The result was among other video based works The House of Bin Laden. Presented as an interactive piece similar to a video game the viewer is in control via a joystick to explore a reconstruction of Osama Bin Laden’s barren hilltop bunker. The viewer can virtually travel through a bleak set of derelict houses, surrounded by burnt-out cars and debris. Langland’s and Bell took thousands of photographs of the house near Jalalabad, The eerie interactive digital exploration of Osama bin Laden’s house offers an unsettling experience, and engages with the viewer in a totally new way regarding war photography. The houses surprisingly small and basic. Piles of blankets and clothes are strewn in the rooms elsewhere a single string bed is isolated in a dark corner. Outside there is a series of strangely constructed bunkers and a small mosque. Being in control of looking at the work almost feels like observing a crime scene. The buildings and grounds are absent of any human presence thought signs of people who were once there are constant, although the elusive bin Laden is nowhere to be seen, his presence can still be felt in this mesmerizing and ancient environment. It brings us disturbingly close to him, even as it emphasizes his continuing ability to evade capture. The House of Bin Laden becomes a metaphor for the elusive presence Bin Laden maintains by the very fact of his disappearance.

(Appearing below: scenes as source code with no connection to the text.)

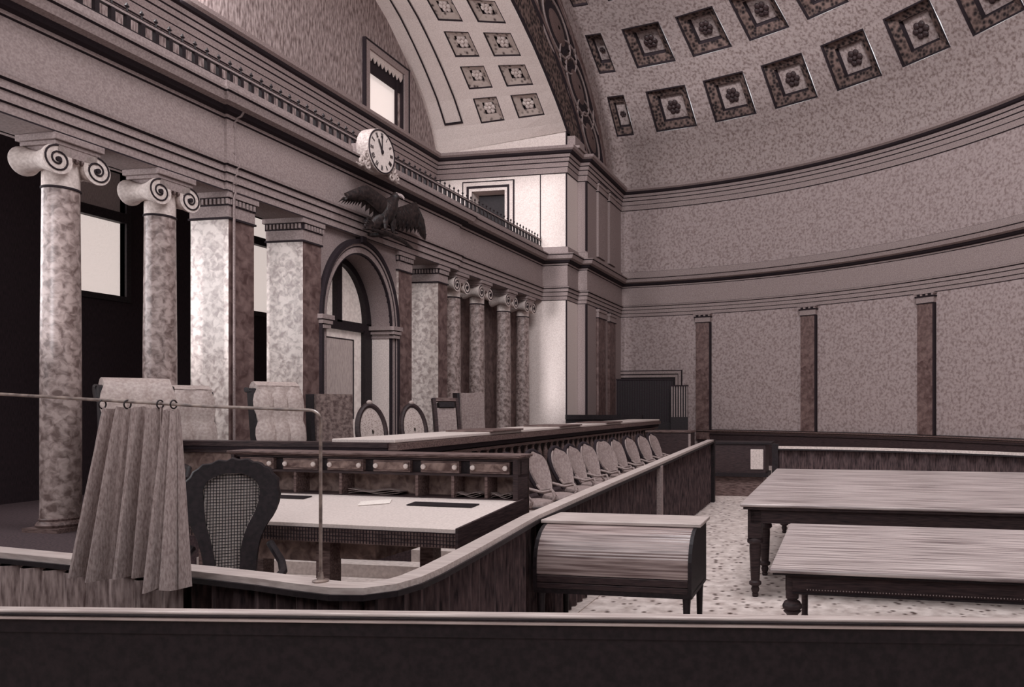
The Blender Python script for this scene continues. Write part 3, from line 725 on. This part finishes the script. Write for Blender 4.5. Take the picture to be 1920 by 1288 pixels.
def oval_chair(label, loc, rz, w=.46, H=1.5):
    t = thing('armchair', label, 'chair', loc, rz, "judges' chairs behind the bench")
    def outline(k, s=1):   # balloon back outline
        a = 2*PI*k; r = .5*w*s
        x = r*math.sin(a)*(1 if math.cos(a) > -.2 else 1-.35*(-math.cos(a)-.2)); z = H-.42+.40*math.cos(a)*s*1.05
        return (x, .22+.16*(z-.6)/.8, z)
    pts = [outline(k/36) for k in range(36)]
    B().tube(pts, .042, 8, closed=True).build('back_frame', 'wood_dark', t, smooth=True)
    c = Vector((0, .22+.16*(H-.42-.6)/.8, H-.42)); b = B()
    rows = [[c.lerp(Vector(p), s)+Vector((0, -.03*(1-s*s), 0)) for p in pts] for s in (1, .8, .55, .3, .08)]
    b.grid(rows, close_u=True); rows2 = [[p+Vector((0, .05, 0)) for p in r] for r in rows]; b.grid(rows2, close_u=True); b.build('back_cushion', 'cane', t, smooth=True)
    B().ell((0, .39, H+.045), (.05, .03, .04), 10, 6).build('crest', 'leather_light', t, smooth=True)
    B().box(-w/2, w/2, -.3, .2, .42, .52).build('seat', 'leather_grey', t, bevel=.03)
    for sg in (-1, 1):
        B().tube([(sg*w*.36, .22, .52), (sg*w*.36, .24, .72)], .03, 8).build('back_post', 'wood_dark', t, smooth=True)
        B().tube([(sg*w*.45, .25, .82), (sg*(w/2+.05), .0, .8), (sg*(w/2+.04), -.2, .76), (sg*w/2, -.24, .5)], .025, 8).build('armrest', 'wood_dark', t, smooth=True)
    seat_base(t, w, .5, .44)
    return t
oc = oval_chair('oval-backed caned chair before the bright side of the arched door', (-7.0, 10.45, .5), R_(64))
dup(oc, (-7.0, 11.62, .5), label='oval-backed caned chair before the pale pier right of the arched door')
t = thing('armchair', 'square-backed chair with a thick frame, behind the bench', 'chair', (-7.0, 12.55, .5), R_(55), "judges' chairs behind the bench")
def slab(x0, x1, z0, z1, th, nm, m, y0=.2, sl=.12):
    rows = [[(x, y0+sl*((z0+(z1-z0)*j/8)-.5)**2, z0+(z1-z0)*j/8) for x in (x0, (x0+x1)/2, x1)] for j in range(9)]
    return B().sheet(rows, -th).build(nm, m, t, smooth=True)
slab(-.25, -.19, .45, 1.62, .08, 'side_rail', 'wood_dark'); slab(.19, .25, .45, 1.62, .08, 'side_rail', 'wood_dark'); slab(-.19, .19, 1.56, 1.62, .08, 'top_rail', 'wood_mid')
slab(-.15, .15, 1.45, 1.54, .1, 'head_pad', 'wood_black'); slab(-.18, .18, .5, 1.44, .06, 'back_cushion', 'leather_grey')
B().box(-.25, .25, -.3, .22, .42, .53).build('seat', 'leather_grey', t, bevel=.03); seat_base(t, .5, .5, .44)
scroll_chair('plain smooth-backed chair, last in the judges\' row, before the far columns', (-7.0, 13.6, .5), R_(68), .56, 1.74, False, 'leather_grey', 0)

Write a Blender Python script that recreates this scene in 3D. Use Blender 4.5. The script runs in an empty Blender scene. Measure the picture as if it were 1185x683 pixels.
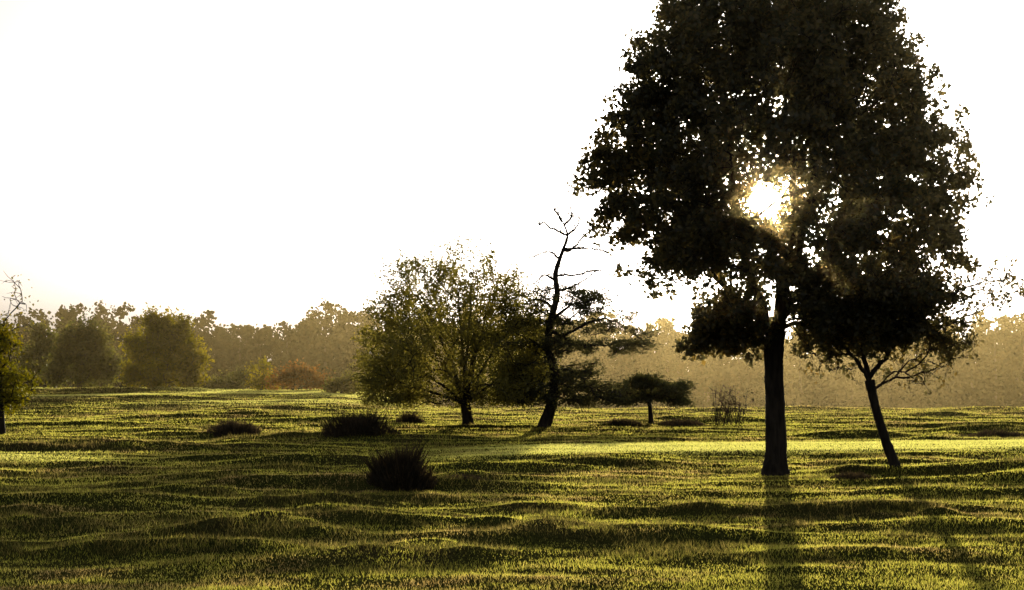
import bpy, math
import numpy as np
from mathutils import Vector, Matrix
rng = np.random.default_rng(7)
scene = bpy.context.scene
scene.view_settings.view_transform = 'Standard'
scene.view_settings.look = 'None'
scene.view_settings.exposure = 0

# ------------------------------------------------------------ camera model
F = 50/36*1185.0
CAMH = 2.6
HY = 428.0
PITCH = math.atan((HY-341.5)/F)
def at(px, py, D):
    """world point at ground distance D (for measuring sizes from the photo)"""
    a = (px-592.5)/F; b = (341.5-py)/F
    c, s = math.cos(PITCH), math.sin(PITCH)
    dy = c - b*s; dz = s + b*c
    return np.array([a/dy*D, D, CAMH + dz/dy*D])

# ------------------------------------------------------------ noise / terrain
_perm = np.random.default_rng(3).permutation(256)
_perm = np.concatenate([_perm, _perm, _perm])
_g = np.random.default_rng(4).uniform(0, 2*math.pi, 256)
_gx, _gy = np.cos(_g), np.sin(_g)
def perlin(x, y):
    xi = np.floor(x).astype(int); yi = np.floor(y).astype(int)
    xf = x-xi; yf = y-yi
    u = xf*xf*xf*(xf*(xf*6-15)+10); v = yf*yf*yf*(yf*(yf*6-15)+10)
    def gr(ix, iy, dx, dy):
        h = _perm[(_perm[ix & 255] + (iy & 255))]
        return _gx[h]*dx + _gy[h]*dy
    a = gr(xi, yi, xf, yf); b = gr(xi+1, yi, xf-1, yf)
    c = gr(xi, yi+1, xf, yf-1); d = gr(xi+1, yi+1, xf-1, yf-1)
    return ((a+(b-a)*u) + ((c+(d-c)*u)-(a+(b-a)*u))*v)*1.5
def sstep(a, b, x):
    t = np.clip((x-a)/(b-a), 0, 1); return t*t*(3-2*t)

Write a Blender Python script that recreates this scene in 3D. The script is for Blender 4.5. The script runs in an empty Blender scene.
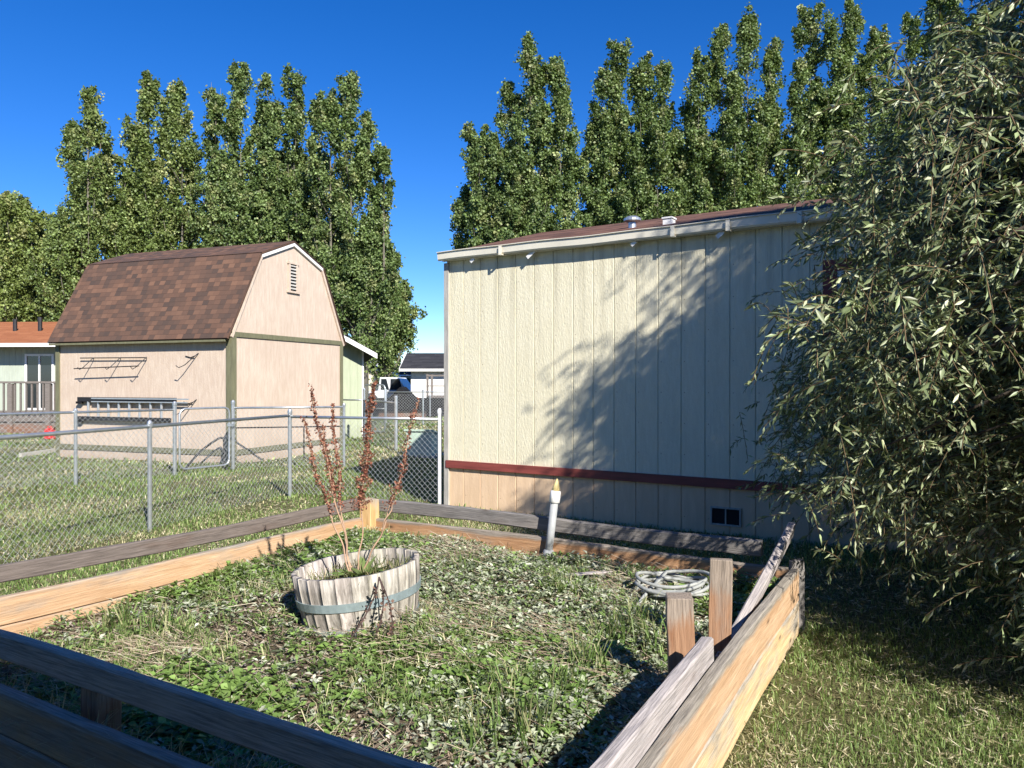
import bpy, math, random
import numpy as np
from mathutils import Vector, Matrix
random.seed(7); rng = np.random.default_rng(11)
R = math.radians
scn = bpy.context.scene
C = scn.collection
F = 771.0; HZ = 382.0; CH = 1.5           # focal length and horizon row of the photograph, eye height
SUN_AZ, SUN_EL = R(27), R(34)
SX, SY = math.sin(SUN_AZ), -math.cos(SUN_AZ)   # horizontal direction towards the sun

def G(px, py, z=0.0):
    Y = (CH - z) * F / (py - HZ); return Vector(((px - 512) / F * Y, Y, z))
def D(px, py, Y):
    return Vector(((px - 512) / F * Y, Y, CH - (py - HZ) / F * Y))

# ------------------------------------------------------------------ nodes
class NT:
    def __init__(s, name):
        s.m = bpy.data.materials.new(name); s.m.use_nodes = True
        s.t = s.m.node_tree; s.n = s.t.nodes; s.b = s.n['Principled BSDF']; s.out = s.n['Material Output']
    def node(s, ty, ins=None, **props):
        o = s.n.new(ty)
        for k, v in props.items(): setattr(o, k, v)
        for k, v in (ins or {}).items(): s.set(o.inputs[k], v)
        return o
    def set(s, inp, v):
        if isinstance(v, bpy.types.NodeSocket): s.t.links.new(v, inp)
        elif isinstance(v, bpy.types.Node): s.t.links.new(v.outputs[0], inp)
        else:
            if isinstance(v, (tuple, list)) and len(v) == 3 and inp.type == 'RGBA': v = (*v, 1)
            inp.default_value = v
    def coord(s, kind='Object', scale=(1, 1, 1), rnd=True):
        tc = s.node('ShaderNodeTexCoord')
        v = tc.outputs[kind]
        if rnd:
            oi = s.node('ShaderNodeObjectInfo')
            mu = s.node('ShaderNodeMath', {0: oi.outputs['Random'], 1: 37.0}, operation='MULTIPLY')
            ad = s.node('ShaderNodeVectorMath', {0: v, 1: mu.outputs[0]}, operation='ADD'); v = ad.outputs[0]
        return s.node('ShaderNodeMapping', {0: v, 3: scale}).outputs[0]
    def noise(s, vec, scale, detail=4, rough=.55, dist=0):
        return s.node('ShaderNodeTexNoise', {'Vector': vec, 'Scale': scale, 'Detail': detail, 'Roughness': rough, 'Distortion': dist}).outputs['Fac']
    def ramp(s, fac, stops, interp='LINEAR'):
        r = s.node('ShaderNodeValToRGB', {0: fac}); r.color_ramp.interpolation = interp
        e = r.color_ramp.elements
        while len(e) < len(stops): e.new(.5)
        for el, (p, c) in zip(e, stops):
            el.position = p; el.color = (*c, 1) if isinstance(c, tuple) else (c, c, c, 1)
        return r.outputs[0]
    def mix(s, fac, a, b, blend='MIX'):
        o = s.node('ShaderNodeMix', data_type='RGBA', blend_type=blend)
        s.set(o.inputs[0], fac); s.set(o.inputs[6], a); s.set(o.inputs[7], b); return o.outputs[2]
    def math(s, op, a, b=0.0, c=0.0):
        return s.node('ShaderNodeMath', {0: a, 1: b, 2: c}, operation=op).outputs[0]
    def bump(s, h, strength, dist=.01):
        s.set(s.b.inputs['Normal'], s.node('ShaderNodeBump', {'Height': h, 'Strength': strength, 'Distance': dist}).outputs[0])
    def fin(s, col, rough=.7, metal=0.0, spec=.4):
        s.set(s.b.inputs['Base Color'], col); s.set(s.b.inputs['Roughness'], rough)
        s.b.inputs['Metallic'].default_value = metal; s.b.inputs['Specular IOR Level'].default_value = spec
        return s.m

def m_plain(name, col, rough=.6, metal=0.0, var=.25, scale=9, spec=.4, bump=.15, stretch=(1, 1, 1)):
    t = NT(name); v = t.coord(scale=stretch)
    n = t.noise(v, scale, 5); n2 = t.noise(v, scale * 6, 3)
    dark = tuple(c * (1 - var) for c in col); light = tuple(min(1, c * (1 + var * .5)) for c in col)
    c = t.mix(t.ramp(n, [(.3, 0.0), (.7, 1.0)]), dark, light)
    c = t.mix(.25, c, t.ramp(n2, [(.3, dark), (.7, light)]))
    t.bump(n2, bump, .004)
    return t.fin(c, rough, metal, spec)

def m_wood(name, base, light, grey, topgrey=.5, halfh=.07, greyness=.3, wear=.0, axis='X'):
    """sawn timber with its grain along local X, greyer towards the weathered upper edge"""
    t = NT(name); o3 = lambda a, b: (a, b, b) if axis == 'X' else (b, b, a)
    v = t.coord(scale=o3(.7, 9)); v2 = t.coord(scale=o3(2.5, 60)); vb = t.coord(scale=o3(1.3, 4))
    g = t.noise(v, 2.2, 6, .6, 1.2); g2 = t.noise(v2, 2.5, 5, .65, .4); b = t.noise(vb, 1.6, 5, .65)
    col = t.mix(t.ramp(g, [(.3, 0.0), (.68, 1.0)]), base, light)
    col = t.mix(t.math('MULTIPLY', t.ramp(g2, [(.35, 1.0), (.6, 0.0)]), .35), col, tuple(c * .45 for c in base))
    geo = t.node('ShaderNodeTexCoord').outputs['Object']
    z = t.node('ShaderNodeSeparateXYZ', {0: geo}).outputs['Z']
    zz = t.math('DIVIDE', z, halfh)
    zz = t.math('ADD', zz, t.math('MULTIPLY', t.math('SUBTRACT', b, .5), 1.1))
    k = t.ramp(t.math('ADD', t.math('MULTIPLY_ADD', zz, .5, .5), t.math('MULTIPLY', t.math('SUBTRACT', g2, .5), .25)), [(1 - topgrey * .5 - .02, 0.0), (1 - topgrey * .5 + .13, 1.0)])
    k = t.math('MAXIMUM', k, t.ramp(b, [(.62 - greyness * .5, 0.0), (.85 - greyness * .5, 1.0)]) if greyness else 0.0)
    gcol = t.mix(t.ramp(g2, [(.3, 0.0), (.65, 1.0)]), tuple(c * .4 for c in grey), grey)
    col = t.mix(k, col, gcol)
    kn = t.node('ShaderNodeTexVoronoi', {'Vector': t.coord(scale=o3(2.2, 7)), 'Scale': .8}).outputs['Distance']
    col = t.mix(t.ramp(kn, [(.03, .8), (.06, .25), (.10, 0.0)]), col, (.05, .028, .015))
    t.bump(t.math('ADD', t.math('MULTIPLY', g2, .7), t.math('MULTIPLY', g, .6)), .8, .006)
    return t.fin(col, .8, 0, .25)

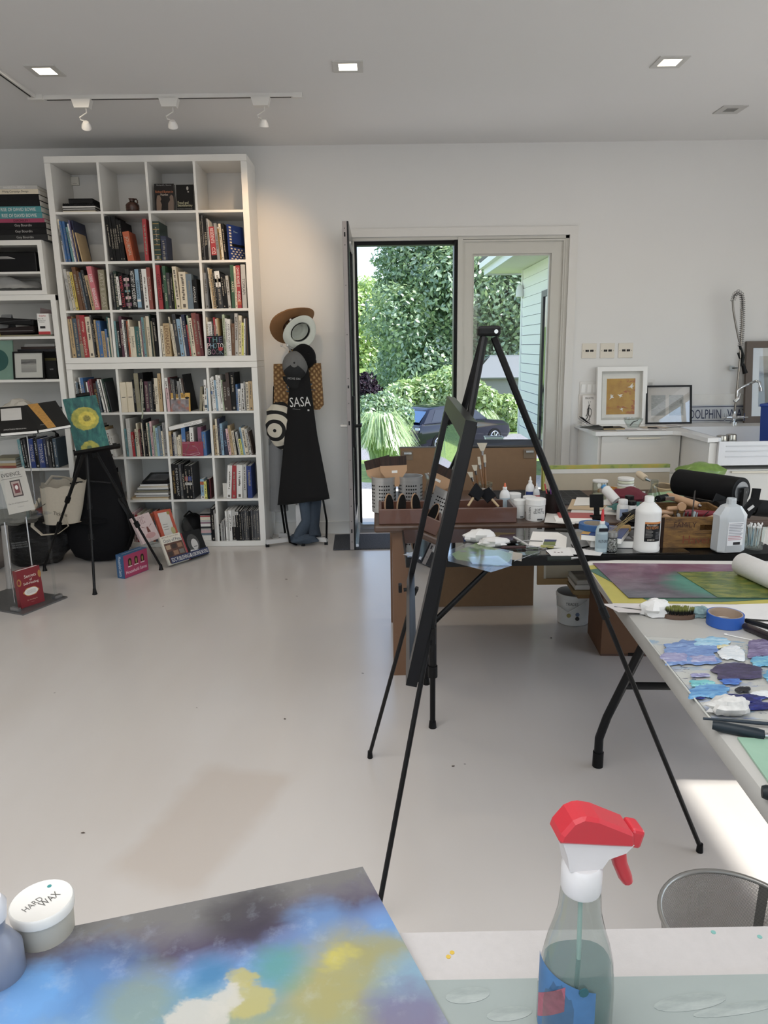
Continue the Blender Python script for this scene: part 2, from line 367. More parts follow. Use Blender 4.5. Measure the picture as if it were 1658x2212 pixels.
# wall plates
for i, p in enumerate(((1257, 742), (1296.5, 741.5), (1336, 741))):
    a = at(p[0], p[1], y=YW - .004); d = .121
    t = T('outlet_plate', ['leftmost', 'middle', 'rightmost'][i] + ' of the three square beige outlet plates on the wall above the counter', 'outlet', (a.x, YW, a.z), group='square outlet plates above the counter')
    MB().box((d / 2, -.003, -d / 2), (d, .006, d), bev=.002).part('plate', M('#d8d0c0', .45, var=.02), t)
    for u in (.30, .42, .62, .74):
        MB().box((d * u, -.007, -d / 2), (.013, .003, .017)).part('socket', M('#2d2b29', .5), t)
    for u in (.1, .9): MB().cyl((d * u, -.006, -d / 2), (d * u, -.0075, -d / 2), .003, n=8).part('screw', M('#7c766c', .4, .5), t)
a = at(1252, 825, y=YW - .004); t = T('switch_plate', 'white three-gang rocker switch plate behind the white frame', 'switch', (a.x, YW, a.z))
MB().box((.085, -.003, -.055), (.17, .006, .115), bev=.002).part('plate', TRIMM, t)
for k in range(3): MB().box((.03 + .05 * k, -.007, -.055), (.034, .005, .068), (rad(4), 0, 0)).part('rocker', WHITE, t)
a = at(1396, 819, y=YW - .004); t = T('wall_outlet', 'white outlet plate half hidden behind the black-framed pair of photos', 'outlet', (a.x, YW, a.z))
MB().box((.034, -.003, -.06), (.072, .006, .12), bev=.002).part('plate', TRIMM, t)
for z in (-.04, -.085): MB().box((.034, -.007, z), (.034, .003, .026)).part('socket', M('#b9b7b2', .5), t)
a = at(1251, 852, y=YW - .004); t = T('wall_plate', 'pale blank wall plate behind the mantis card above the counter', 'wall plate', (a.x, YW, a.z))
MB().box((.06, -.004, -.1), (.13, .006, .2), bev=.002).part('plate', M('#d5cfc6', .5), t)
MB().box((.11, -.008, -.09), (.02, .004, .07)).part('rocker', WHITE, t)
a = at(153, 382, y=YW); t = T('wall_sensor', 'small white square sensor box on the wall in the top left cubby', 'sensor', (a.x, YW, a.z - .035))
MB().box((.035, -.012, 0), (.062, .024, .062), bev=.005).part('body', M('#dad6cc', .5), t); MB().box((.035, -.025, -.018), (.03, .002, .004)).part('slot', M('#a9a59c', .5), t)
# ================================================================ ceiling fixtures
for i, p in enumerate(((97, 152), (751, 143), (1446, 133))):
    a = at(p[0], p[1], z=HC); t = T('recessed_downlight', 'lit square recessed ceiling light ' + ('on the left above the track', 'in the middle of the ceiling', 'on the right side')[i], 'ceiling light', (a.x, a.y, HC), group='square recessed downlights')
    s = .085
    MB().bx((-s, -s, -.006), (s, -s + .033, 0)).bx((-s, s - .033, -.006), (s, s, 0)).bx((-s, -s + .033, -.006), (-s + .033, s - .033, 0)).bx((s - .033, -s + .033, -.006), (s, s - .033, 0)).part('trim', M('#c4c2bd', .5), t)
    MB().box((0, 0, -.0035), (.104, .104, .003)).part('lens', M('#fff1d6', .4, em=5.0), t)
    lamp('downlight_lamp', 'AREA', (a.x, a.y, HC - .012), 5, (1, .86, .68), to=(a.x, a.y, 0), shape='SQUARE', size=.1).parent = None
a = at(1577, 236, z=HC); t = T('ceiling_speaker', 'unlit square grille fitting in the ceiling near the sink wall', 'ceiling grille', (a.x, a.y, HC)); s = .085
MB().bx((-s, -s, -.006), (s, -s + .045, 0)).bx((-s, s - .045, -.006), (s, s, 0)).bx((-s, -s + .045, -.006), (-s + .045, s - .045, 0)).bx((s - .045, -s + .045, -.006), (s, s - .045, 0)).part('trim', M('#b8b6b2', .6), t)
MB().box((0, 0, -.002), (.08, .08, .003)).part('grille', M('#7d7b78', .7), t)
# track with three gimbal heads and the branch running towards the camera
p0, p1 = at(80, 212, z=HC - .01), at(650, 208, z=HC - .01); L = p1.x - p0.x
t = T('lighting_track', 'white ceiling lighting track with a bend above the bookcase', 'track', (p0.x, p0.y, HC))
MB().box((L / 2, 0, -.011), (L, .034, .022)).part('rail', TRIMM, t)
MB().box((L / 2, 0, -.0225), (L - .12, .010, .002)).part('slot', BLACK, t)
MB().box((L - .02, 0, -.014), (.06, .04, .028)).part('end_cap', TRIMM, t); MB().box((.0, -.01, -.014), (.09, .05, .028)).part('corner_joint', TRIMM, t)
MB().box((-.01, -.75, -.011), (.034, 1.5, .022)).part('rail', TRIMM, t); MB().box((-.01, -.75, -.0225), (.010, 1.36, .002)).part('slot', BLACK, t)
for i, (pxx, aim) in enumerate(((177, (.3, .35)), (365, (.2, .15)), (563, (-.1, .1)))):
    q = at(pxx, 216, y=p0.y)
    t = T('track_spotlight', 'white gimbal spotlight ' + ('on the left', 'in the middle', 'near the right end')[i] + ' of the ceiling track', 'spotlight', (q.x, p0.y, HC - .022), group='gimbal heads on the track')
    MB().prism([(-.06, 0), (.06, 0), (.045, -.05), (-.045, -.05)], .05, -.025, frame((0, 0, -.001), (1, 0, 0), (0, 0, 1))).part('transformer', TRIMM, t)
    MB().tube([(.02, 0, -.05), (.02, 0, -.075), (-.025, 0, -.10), (-.02, 0, -.115), (.0, 0, -.12)], .004, 6).part('arm', M('#d5d3ce', .3, .2), t, 40)
    hd = MB(); hd.m = Matrix.Translation((.012, 0, -.135)) @ Euler((aim[0] + .5, aim[1], 0)).to_matrix().to_4x4()
    hd.lathe([(.006, .012), (.016, .010), (.028, -.012), (.031, -.03), (.026, -.03), (.02, -.014), (0, -.012)], 16); hp = hd.part('lamp_head', M('#dedcd8', .3), t, 40)
    hb = MB(); hb.m = hd.m; hb.lathe([(.0, -.024), (.025, -.026), (.026, -.02), (0, -.018)], 16); hb.part('reflector', M('#aaa8a4', .2, .6), hp, 40)
    if i == 2: lamp('spot_lamp', 'SPOT', (q.x, p0.y, HC - .2), 38, (1, .68, .40), to=(-1.0, 6.2, 2.15), spot_size=rad(62), spot_blend=.9, shadow_soft_size=.03)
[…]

By presenting this piece as an interactive game like simulation Langland’s and Bell are actively engaging in the idea of the spectacle by using what is essentially and entertainment based media and allowing the viewer to control their viewer using a joystick, it could be argued that by combing entertainment and unreality with real life situations speaks more to a generation obsessed with mass media. They do not attempt to make the 3d environments look realistic like the photographs they took instead it looks constructed exactly as a computer game would look, angular and flat. I personally experienced this work when I saw the Turner Prize in 2004, and it is clear that their intention was for this piece to be viewed and experienced like a computer game. Violent warfare is sold as entertainment in the form of computer games whose manufactures claim to make them as realistic as possible. Thus reflecting modern societies engagement with entertainment as opposed to real life issues.
There seems to be a move in contemporary war photography to a more contemplative and abstract approach, maybe this is as Debord describes because we are use to the violence and horrors the ‘spectacle’ of war presented in the media, and have become almost immune and unmoved by these images. we can never experience the true horrors of war unless from first hand experience but photographers seem now to be taking the stance of the modernist painters of the first world war who painted what they felt rather than what they saw. Contemporary photographers are interpreting these events rather than documenting them, in a way that enables the viewer a more contemplative approach to the contemporary war photograph.